Learn about Life in the 1920s

American Premiere of Ravel's Bolero in 1929

HISSES HAVE FOLLOWED THE RENDITION of much modern music, but joy would have warmed the heart of the Frenchman, Ravel, to hear the shouts and plaudits following Toscanini's conducting of his "Bolero." The composition is a year old, and was presented, two weeks ago, for the first time in New York. Carnegie Hall rocked; and music critics were rapt out of their megrims in describing the effect of this electric composition. The music depicts a Spanish dance, and in the analysis by Olin Downs of the New York Times, shows that "this master of modern musical speech builds his tonal structure over the simplest possible harmonic bass, and makes exactly one modulation from key, at the final climax." Further:

Ravel's Bolero

The piece is in itself a school of orchestration.

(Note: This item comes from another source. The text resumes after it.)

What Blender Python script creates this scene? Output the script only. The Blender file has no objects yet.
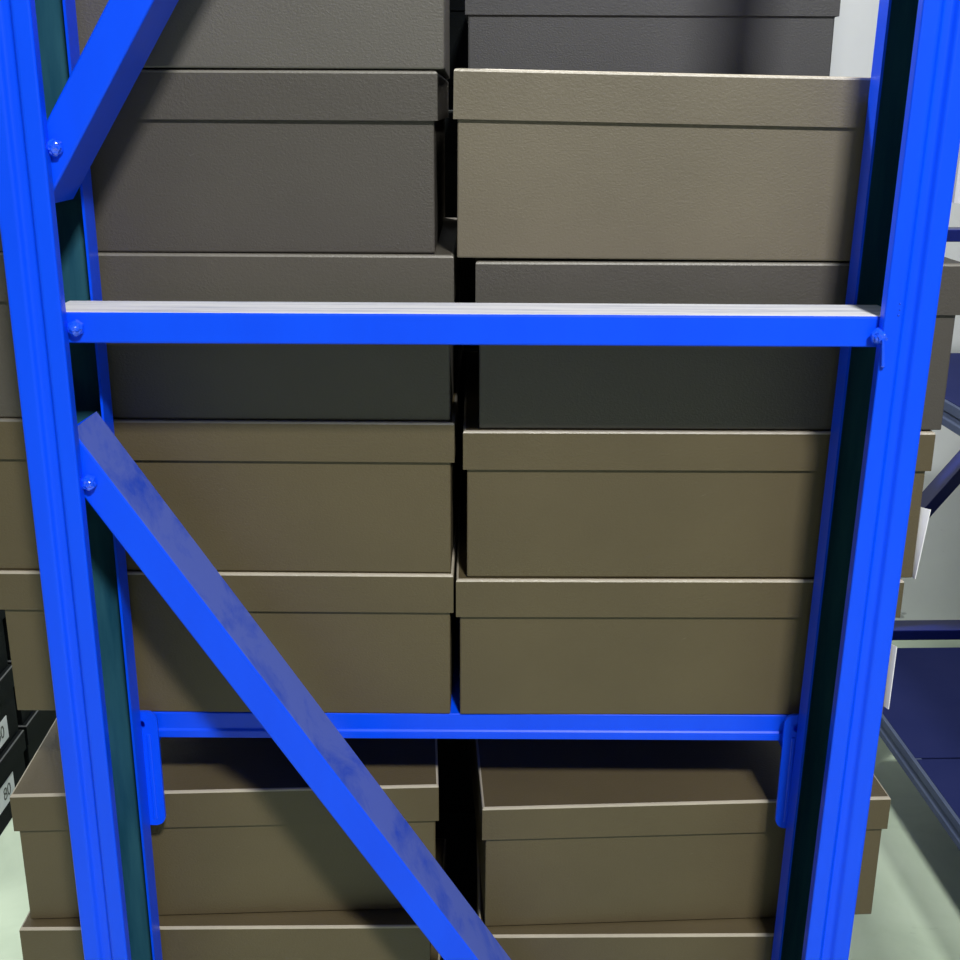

It is not great music, but the craft, the virtuosity, the racial understanding in it—Ravel was born, remember, in Ciboure—are really thrilling. It is no more nor less than a 'jeu d'esprit' by two masters— the one of the means of composition, the other of the interpreting orchestra. They held carnival together, and it was not astonishing that the audience shouted."

The critic of The Morning Telegraph purges himself by translating his emotion into words:

  "For twenty minutes or more 'Bolero,' the new work of the Frenchman, Ravel, was unwound for the first time in America, by Arturo Toscanini, yesterday and Thursday, at Carnegie Hall.
  "When 'Bolero' had completed perhaps ten minutes of sinuous way, I gasped and prest my heart, which pounded. When another five minutes had passed, one thought possest me:
  'Marvelous, miraculous music; fundamental, simple, primitive, low-down, earthy, but the essence, the pure residue, the actual metal.'
  "When 'Bolero' had its premiere in Paris a year ago, Ida Rubenstein, to whom the score is dedicated, danced to its measures, depicting a scene in an inn in Spain. 'A woman dances on a trestle table; the men who surround her, calm at first, work to a frenzy, knives are drawn, the woman is tossed from arm to arm, her partner intervenes, and they dance until dawn.' So the program note read. I could see that woman, behold the mob, fiery-nostriled, blood-boiling.
  "When, after the theme had been tasted, chewed, digested, thrown about, tossed, kneaded, jumped upon, and finally the whole orchestra in one ferocious, savage ensemble fought for it, piling one upon another, I knew another moment and I should go mad.
  "Suddenly: disintegration, the fiendish phrase breaks to pieces, a crash—and silence.
"So was played the foremost new work for orchestra, of at least a decade. Personally, I do not recall any premiere to have been received vith such a reception as was given it by the emotion-loosed audience. The yells and hand-clapping came down like an earthquake. It did not subside. And even after Toscanini had tapped for the next opening, the applause broke out afresh.